= AIM =
Find each line with the string "picture" and report it.

= MATERIAL =
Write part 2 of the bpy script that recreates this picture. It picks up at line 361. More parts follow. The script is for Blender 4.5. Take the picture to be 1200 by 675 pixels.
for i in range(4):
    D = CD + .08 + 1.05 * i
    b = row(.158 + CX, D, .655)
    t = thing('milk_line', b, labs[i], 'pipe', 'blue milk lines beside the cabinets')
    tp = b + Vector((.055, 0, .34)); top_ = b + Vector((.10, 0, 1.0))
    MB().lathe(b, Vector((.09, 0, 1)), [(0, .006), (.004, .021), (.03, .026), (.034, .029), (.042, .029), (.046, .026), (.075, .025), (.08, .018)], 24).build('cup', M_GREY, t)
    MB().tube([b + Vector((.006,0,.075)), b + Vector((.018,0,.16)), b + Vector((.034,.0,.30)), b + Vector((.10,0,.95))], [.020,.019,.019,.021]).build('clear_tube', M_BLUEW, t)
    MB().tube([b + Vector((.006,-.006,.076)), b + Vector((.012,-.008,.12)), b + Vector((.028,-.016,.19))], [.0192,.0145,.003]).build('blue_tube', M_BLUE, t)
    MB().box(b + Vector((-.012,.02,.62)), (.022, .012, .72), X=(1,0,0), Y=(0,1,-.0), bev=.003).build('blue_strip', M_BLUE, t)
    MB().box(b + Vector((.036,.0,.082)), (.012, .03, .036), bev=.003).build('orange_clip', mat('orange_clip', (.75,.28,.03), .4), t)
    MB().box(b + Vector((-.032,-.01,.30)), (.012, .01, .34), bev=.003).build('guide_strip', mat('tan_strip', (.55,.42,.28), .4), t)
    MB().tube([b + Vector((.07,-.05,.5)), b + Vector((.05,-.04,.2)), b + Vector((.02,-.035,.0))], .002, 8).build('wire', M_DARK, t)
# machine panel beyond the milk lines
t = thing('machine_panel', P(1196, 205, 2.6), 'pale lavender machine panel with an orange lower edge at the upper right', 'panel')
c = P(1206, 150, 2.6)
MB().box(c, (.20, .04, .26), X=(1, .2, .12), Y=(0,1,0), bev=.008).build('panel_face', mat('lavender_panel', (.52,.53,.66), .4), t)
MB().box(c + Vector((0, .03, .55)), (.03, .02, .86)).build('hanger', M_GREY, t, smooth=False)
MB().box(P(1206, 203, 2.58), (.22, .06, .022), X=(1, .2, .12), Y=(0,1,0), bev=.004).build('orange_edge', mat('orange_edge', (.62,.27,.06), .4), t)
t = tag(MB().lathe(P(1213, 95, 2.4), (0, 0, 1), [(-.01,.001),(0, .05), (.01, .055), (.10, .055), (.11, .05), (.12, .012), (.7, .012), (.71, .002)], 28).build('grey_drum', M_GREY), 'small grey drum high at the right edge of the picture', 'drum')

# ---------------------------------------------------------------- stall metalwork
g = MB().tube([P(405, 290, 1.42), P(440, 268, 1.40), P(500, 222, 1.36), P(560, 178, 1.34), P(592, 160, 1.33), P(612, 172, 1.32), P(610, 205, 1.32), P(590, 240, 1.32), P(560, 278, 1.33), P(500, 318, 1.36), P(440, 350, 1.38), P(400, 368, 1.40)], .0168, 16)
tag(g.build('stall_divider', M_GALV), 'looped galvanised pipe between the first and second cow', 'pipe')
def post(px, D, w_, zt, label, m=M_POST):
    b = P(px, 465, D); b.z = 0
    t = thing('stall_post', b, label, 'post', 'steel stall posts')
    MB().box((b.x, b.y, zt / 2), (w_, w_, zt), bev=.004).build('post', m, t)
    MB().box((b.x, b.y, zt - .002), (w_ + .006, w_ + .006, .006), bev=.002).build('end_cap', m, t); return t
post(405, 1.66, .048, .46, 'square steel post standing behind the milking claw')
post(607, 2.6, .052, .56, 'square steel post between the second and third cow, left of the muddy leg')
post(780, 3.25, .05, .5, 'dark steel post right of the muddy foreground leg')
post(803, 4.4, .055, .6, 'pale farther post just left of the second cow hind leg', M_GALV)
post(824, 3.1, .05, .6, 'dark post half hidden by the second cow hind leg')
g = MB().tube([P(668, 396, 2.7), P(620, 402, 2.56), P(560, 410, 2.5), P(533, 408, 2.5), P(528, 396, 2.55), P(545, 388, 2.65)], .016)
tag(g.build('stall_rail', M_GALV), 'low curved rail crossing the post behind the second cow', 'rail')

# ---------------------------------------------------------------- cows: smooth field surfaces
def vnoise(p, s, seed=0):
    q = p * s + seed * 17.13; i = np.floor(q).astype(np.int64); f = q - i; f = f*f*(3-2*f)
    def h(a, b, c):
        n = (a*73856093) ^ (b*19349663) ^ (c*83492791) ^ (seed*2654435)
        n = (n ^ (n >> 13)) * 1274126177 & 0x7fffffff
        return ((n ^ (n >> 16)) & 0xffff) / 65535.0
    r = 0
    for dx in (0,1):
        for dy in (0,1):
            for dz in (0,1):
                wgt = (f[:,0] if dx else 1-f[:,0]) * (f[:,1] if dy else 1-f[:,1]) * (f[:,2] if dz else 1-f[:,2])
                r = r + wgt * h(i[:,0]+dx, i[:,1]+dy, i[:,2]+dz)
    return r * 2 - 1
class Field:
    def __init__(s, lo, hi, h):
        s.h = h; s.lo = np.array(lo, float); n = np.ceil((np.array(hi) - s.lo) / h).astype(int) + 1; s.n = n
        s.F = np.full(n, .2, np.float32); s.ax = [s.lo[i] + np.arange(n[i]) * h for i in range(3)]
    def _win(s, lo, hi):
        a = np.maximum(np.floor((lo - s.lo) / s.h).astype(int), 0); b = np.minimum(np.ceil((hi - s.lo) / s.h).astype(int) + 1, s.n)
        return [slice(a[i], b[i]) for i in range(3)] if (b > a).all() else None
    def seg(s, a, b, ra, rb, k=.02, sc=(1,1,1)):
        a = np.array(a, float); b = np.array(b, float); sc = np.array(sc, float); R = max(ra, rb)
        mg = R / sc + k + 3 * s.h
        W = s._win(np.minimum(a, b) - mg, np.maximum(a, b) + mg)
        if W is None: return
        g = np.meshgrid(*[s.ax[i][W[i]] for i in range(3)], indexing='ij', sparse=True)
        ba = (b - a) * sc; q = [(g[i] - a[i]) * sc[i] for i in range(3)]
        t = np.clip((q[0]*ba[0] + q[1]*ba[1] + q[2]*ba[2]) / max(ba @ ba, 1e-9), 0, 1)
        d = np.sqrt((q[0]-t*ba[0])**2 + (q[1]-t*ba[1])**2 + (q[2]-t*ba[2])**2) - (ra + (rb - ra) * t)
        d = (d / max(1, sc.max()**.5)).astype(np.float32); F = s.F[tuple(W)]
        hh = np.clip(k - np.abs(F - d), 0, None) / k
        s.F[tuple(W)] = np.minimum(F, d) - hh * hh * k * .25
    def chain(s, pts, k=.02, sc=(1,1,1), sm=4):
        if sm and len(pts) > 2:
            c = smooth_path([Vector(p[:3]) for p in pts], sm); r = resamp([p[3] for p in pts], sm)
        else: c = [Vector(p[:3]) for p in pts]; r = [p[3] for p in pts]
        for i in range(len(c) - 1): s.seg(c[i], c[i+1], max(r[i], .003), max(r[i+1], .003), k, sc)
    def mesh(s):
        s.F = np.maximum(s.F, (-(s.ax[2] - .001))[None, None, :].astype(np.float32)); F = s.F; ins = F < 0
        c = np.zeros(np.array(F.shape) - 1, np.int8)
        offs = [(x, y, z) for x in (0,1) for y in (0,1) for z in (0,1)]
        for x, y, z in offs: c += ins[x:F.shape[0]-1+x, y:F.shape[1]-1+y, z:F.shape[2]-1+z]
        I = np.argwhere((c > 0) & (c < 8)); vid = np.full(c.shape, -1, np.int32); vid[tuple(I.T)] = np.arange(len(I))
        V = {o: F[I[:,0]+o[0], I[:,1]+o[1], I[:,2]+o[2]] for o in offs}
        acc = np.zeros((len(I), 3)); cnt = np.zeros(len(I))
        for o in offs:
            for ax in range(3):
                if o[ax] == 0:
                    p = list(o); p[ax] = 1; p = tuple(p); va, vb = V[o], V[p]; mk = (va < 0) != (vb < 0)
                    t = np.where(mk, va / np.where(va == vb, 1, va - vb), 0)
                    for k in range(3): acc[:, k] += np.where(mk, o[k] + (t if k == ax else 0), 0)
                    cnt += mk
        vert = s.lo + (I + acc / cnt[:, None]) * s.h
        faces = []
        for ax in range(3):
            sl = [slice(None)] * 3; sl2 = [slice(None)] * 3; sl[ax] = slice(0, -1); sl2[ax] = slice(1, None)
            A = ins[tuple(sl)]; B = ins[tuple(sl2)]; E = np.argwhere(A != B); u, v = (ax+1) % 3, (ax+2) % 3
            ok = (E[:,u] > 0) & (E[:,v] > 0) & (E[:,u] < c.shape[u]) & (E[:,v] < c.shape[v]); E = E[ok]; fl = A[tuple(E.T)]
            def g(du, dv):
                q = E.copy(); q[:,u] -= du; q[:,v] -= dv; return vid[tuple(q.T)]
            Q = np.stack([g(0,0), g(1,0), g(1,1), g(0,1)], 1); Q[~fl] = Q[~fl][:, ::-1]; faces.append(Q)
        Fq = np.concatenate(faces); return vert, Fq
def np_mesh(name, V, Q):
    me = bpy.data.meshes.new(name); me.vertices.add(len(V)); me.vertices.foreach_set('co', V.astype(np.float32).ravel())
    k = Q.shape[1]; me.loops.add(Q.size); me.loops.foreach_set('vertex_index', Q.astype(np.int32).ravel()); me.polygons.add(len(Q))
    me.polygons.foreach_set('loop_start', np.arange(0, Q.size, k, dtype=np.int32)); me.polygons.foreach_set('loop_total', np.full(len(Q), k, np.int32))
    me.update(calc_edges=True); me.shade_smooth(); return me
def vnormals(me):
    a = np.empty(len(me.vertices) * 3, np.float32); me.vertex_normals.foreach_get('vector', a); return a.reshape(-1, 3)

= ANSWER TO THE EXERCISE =
Write part 2 of the bpy script that recreates this picture. It picks up at line 361. More parts follow. The script is for Blender 4.5. Take the picture to be 1200 by 675 pixels.
t = tag(MB().lathe(P(1213, 95, 2.4), (0, 0, 1), [(-.01,.001),(0, .05), (.01, .055), (.10, .055), (.11, .05), (.12, .012), (.7, .012), (.71, .002)], 28).build('grey_drum', M_GREY), 'small grey drum high at the right edge of the picture', 'drum')